Times do
change. It is a commonplace, but what does it mean? The status quo can appear engraved in
stone. Our lives are so short that we
suffer from congenital myopia. We have
the tales of parents and grandparents, but before that most everyone is
dead. Many people live in places that
seem to be eternal. However, many others
live through the realization that just like everything else, our human
institutions and societies pass away, despite the fact that some of them are
quite long lasting. To live through
their passing is traumatic, and impossible to grasp from the outside.
Who predicted
the passing of the Soviet Union at the time it was falling apart? Suddenly, the impossible had happened. Certainty vanished. If that vast empire could fall, then anything
is possible. Wars have come in the wake
of this collapse to ravage peoples and countries who had had, only a short time
before, a better life, an ordinary future of family and work, careers, old age. Suddenly, it is all one can do to stay alive.
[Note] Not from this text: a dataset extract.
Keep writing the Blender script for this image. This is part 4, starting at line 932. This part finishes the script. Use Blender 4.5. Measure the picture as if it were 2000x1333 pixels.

Everything is on hold. These changes are
historical, because their effects will not be fully revealed or known for
years.
Yet despite
the changes and displacements of history, the ordinary takes over our lives
even in extraordinary times. We can only
stand so much change before we take refuge in some kind of routine. Whether this is the routine of dodging
bullets on the way to the market, hoping not to encounter a suicide bomber at
the wrong time, waiting to get some food at a collection center, or living as
though a war will not break out. The
masses of people in such places can do nothing in extraordinary times but try
to find a way to live, find a routine, find normality in extremity.
For those who
live outside the more troubled areas of the world, the local scene gives an
increasingly illusory feeling of normality and security. The comfort and order
of the advanced economies of the West are not immune to the anger and despair
of those who wish they had it so good, or who wish to move to a non-Capitalist,
non-globalizing world. History has just
happened to everyone, but the realization will take awhile to sink in, and its
effects will play themselves out for good or ill. The nervousness in the world just now is the
inarticulate expression of the feeling that the future has suddenly become more
unreadable. We do not know how it will
turn out, and rather expect it will be for the worse.